Why the fuck is there ice cream in my mining bag?!?
I mean seriously...Why on Azeroth is Pyrite SHERBET colored?!?
Now I'm hungry >.<
It's a metal. Not a crystal. It could be shiny and glittery... but more in a Tiger's eye way than anything else... I cannot tell you how many nights I ruminated about this trying to understand. Well, my duckies, I have concluded that this is why:
Once upon a time there was a mage who loved to flambe things. Innocent
squirrels, friendly murlocs (who were only trying to say hello through all the
salt water they were gurggling!).. and the occasional irrational being that
wouldn't fork over whatever she needed to make someone happy... like five
handfuls of oozing mucus from bubble blowing sand crawlers. (Fear the bubbles,
PHEAR THEM!)
Regardless, she flambe'd without mercy and without much discrimination and
one day accidentally tried to flambe the wrong thing and got sucked into a
vacuum to another dimension... with stripes. And polka dots. And maybe a fuzzy
purple people eater or two. Maybe three. (Who had all been promptly flambe'd.)
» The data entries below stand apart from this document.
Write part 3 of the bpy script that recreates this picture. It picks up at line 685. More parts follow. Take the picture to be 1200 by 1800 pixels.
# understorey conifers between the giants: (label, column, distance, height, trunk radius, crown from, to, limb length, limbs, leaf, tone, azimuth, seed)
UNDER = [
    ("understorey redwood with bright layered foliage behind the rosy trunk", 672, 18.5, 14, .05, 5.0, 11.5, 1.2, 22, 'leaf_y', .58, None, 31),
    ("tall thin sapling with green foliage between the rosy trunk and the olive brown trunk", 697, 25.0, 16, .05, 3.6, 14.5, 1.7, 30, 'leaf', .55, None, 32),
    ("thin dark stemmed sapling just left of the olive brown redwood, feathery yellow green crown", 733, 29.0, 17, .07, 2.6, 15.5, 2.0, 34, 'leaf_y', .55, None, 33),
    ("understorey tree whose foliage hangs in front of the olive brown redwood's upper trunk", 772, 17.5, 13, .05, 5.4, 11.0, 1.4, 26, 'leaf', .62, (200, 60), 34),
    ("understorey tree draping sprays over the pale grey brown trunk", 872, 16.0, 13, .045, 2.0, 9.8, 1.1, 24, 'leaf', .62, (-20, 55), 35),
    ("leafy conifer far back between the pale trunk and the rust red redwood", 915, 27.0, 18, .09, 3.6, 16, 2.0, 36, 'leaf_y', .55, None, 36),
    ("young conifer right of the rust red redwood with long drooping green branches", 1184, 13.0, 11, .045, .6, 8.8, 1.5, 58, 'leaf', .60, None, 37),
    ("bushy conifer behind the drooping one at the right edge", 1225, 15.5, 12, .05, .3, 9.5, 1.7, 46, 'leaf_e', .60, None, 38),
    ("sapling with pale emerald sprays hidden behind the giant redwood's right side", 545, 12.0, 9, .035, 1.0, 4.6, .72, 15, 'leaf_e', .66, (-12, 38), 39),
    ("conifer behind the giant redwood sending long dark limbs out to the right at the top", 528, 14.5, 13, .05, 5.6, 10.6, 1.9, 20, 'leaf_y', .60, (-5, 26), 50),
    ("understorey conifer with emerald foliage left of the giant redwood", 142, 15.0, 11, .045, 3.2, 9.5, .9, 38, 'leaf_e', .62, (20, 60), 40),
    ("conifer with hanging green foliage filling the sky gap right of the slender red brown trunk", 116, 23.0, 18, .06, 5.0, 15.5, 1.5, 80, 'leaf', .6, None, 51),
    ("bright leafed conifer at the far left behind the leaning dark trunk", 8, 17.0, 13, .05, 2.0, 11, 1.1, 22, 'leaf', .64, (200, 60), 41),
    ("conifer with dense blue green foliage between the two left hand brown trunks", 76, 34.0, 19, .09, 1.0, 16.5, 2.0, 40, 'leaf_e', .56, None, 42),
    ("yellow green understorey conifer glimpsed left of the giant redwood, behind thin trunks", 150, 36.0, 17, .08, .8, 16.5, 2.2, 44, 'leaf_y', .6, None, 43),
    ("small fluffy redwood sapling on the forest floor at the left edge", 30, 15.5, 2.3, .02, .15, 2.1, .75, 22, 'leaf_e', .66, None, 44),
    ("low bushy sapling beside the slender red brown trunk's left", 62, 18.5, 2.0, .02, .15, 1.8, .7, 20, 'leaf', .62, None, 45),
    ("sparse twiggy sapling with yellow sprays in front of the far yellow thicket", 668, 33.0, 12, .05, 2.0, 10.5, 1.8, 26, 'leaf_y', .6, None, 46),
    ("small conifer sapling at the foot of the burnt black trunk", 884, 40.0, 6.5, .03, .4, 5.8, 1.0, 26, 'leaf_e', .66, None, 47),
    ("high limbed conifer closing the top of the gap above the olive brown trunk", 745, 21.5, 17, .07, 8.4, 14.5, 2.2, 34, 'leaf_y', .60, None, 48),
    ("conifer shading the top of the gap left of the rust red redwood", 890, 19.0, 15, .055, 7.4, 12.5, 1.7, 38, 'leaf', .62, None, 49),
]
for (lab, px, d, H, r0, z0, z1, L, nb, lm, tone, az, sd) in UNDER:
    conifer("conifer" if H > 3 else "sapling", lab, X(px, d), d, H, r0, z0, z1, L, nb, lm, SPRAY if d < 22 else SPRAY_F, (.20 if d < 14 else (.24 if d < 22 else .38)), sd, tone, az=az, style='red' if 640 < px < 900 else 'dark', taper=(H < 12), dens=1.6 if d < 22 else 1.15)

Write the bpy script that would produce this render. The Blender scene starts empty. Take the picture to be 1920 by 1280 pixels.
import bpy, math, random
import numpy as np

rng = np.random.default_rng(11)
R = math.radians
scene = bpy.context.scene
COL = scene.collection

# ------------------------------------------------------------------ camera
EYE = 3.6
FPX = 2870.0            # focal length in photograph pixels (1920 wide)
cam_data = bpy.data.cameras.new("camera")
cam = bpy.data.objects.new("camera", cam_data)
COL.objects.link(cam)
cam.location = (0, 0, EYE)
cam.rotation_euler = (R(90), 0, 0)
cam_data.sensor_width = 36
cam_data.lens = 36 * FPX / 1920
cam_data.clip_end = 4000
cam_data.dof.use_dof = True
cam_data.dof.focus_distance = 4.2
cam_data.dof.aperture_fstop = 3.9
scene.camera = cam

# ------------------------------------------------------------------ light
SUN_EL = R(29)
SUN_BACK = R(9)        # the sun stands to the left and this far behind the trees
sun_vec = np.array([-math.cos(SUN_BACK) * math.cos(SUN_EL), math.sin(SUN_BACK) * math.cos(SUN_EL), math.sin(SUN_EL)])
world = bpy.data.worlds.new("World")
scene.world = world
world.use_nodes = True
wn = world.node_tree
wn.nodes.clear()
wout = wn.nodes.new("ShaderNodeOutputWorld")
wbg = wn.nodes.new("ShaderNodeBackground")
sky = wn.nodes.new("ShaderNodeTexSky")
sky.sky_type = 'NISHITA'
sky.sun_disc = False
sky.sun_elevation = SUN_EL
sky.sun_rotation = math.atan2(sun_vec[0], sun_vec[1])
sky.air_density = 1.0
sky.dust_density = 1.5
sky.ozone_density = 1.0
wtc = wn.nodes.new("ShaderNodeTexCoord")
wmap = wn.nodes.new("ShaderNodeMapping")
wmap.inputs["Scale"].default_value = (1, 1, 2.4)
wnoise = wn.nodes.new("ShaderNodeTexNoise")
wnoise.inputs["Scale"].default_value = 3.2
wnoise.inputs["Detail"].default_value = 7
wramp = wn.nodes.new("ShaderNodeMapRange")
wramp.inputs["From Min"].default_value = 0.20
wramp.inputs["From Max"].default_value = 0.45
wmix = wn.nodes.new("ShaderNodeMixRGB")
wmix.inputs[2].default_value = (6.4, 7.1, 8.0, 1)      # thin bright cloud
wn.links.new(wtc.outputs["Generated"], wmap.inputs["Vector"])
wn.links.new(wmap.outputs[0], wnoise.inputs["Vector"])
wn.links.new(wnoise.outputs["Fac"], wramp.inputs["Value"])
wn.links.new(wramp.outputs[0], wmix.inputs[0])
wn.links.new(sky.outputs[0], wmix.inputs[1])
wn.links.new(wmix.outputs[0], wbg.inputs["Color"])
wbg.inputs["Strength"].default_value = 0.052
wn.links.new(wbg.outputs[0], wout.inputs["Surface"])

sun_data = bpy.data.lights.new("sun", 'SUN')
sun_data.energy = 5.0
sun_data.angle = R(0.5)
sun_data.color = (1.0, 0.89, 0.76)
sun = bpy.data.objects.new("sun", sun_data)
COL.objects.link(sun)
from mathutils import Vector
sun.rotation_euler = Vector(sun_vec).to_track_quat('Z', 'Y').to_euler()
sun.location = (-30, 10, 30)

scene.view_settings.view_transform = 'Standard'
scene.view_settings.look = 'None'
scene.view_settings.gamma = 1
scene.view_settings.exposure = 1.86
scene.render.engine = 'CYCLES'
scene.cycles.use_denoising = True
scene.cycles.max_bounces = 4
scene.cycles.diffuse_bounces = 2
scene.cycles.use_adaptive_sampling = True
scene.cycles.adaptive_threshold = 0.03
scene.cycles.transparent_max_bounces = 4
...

She lost count when she ran across a zebra whose stripes were unraveling
which she found to be a very odd and unsettling sight. "Uhm, you seem to
be unraveling...." she said.
"You think?!?" the peevish and obviously irate zebra
replied.
"Have you tried...." she started to say before being cut off by
the zebra who shouted, "DO I LOOK LIKE I HAVE HANDS TO YOU?".... so
she...blinked. And stared, a bit startled, before saying cautiously,
"Well, obviously you don't, you are a zebra...." and began to wonder
just what kind of warpyworld version of a dimension she was in.
The zebra however, having expressed his frustration, calmed down and
studied her… which made her feel rather uncomfortable. She began to wonder if
he was carnivorous. The zebra, however,
had realized she was not from this dimension. He walked right up to her and got
in her face and stared at her unblinking.
Then, quite simply he said, "I demand a pencil. Yes, a pencil. A
pencil is what I need," the zebra murmured while backing back out of her
personal comfort zone and looking at her expectantly.
"Err...." she started to say before being cut off again. "You will go to the forest of sticks and
stones and do battle with the essays of StayedUpWayToLateToFInishThatOne and
their minions, the distractor disco balls of sparkly destruction. Their leader, Writers Block, has a pencil."
The mage, finding all this... beyond ridiculous, closed her eyes, took a
deep breathe, exhaled, and pinched herself as hard as she could. She was rather
disappointed to find herself still staring at the zebra whens she opened her
eyes again. Begrudgingly, she asked what
direction to head in. The stressed out
zebra of improbability scratched out a map with his hoof for her, and she
memorized it and went off to retrieve the pencil.
It was about halfway through the essays that she realized she could
probably teleport herself back to her home. However, being a mage of her word, followed
through and got the pencil to help the zebra draw back his stripes and ended
the escapade with a better understanding of why pyrite looks like rainbow sherbet
in her mining bag.
... You didn't actually expect a logical answer, did you?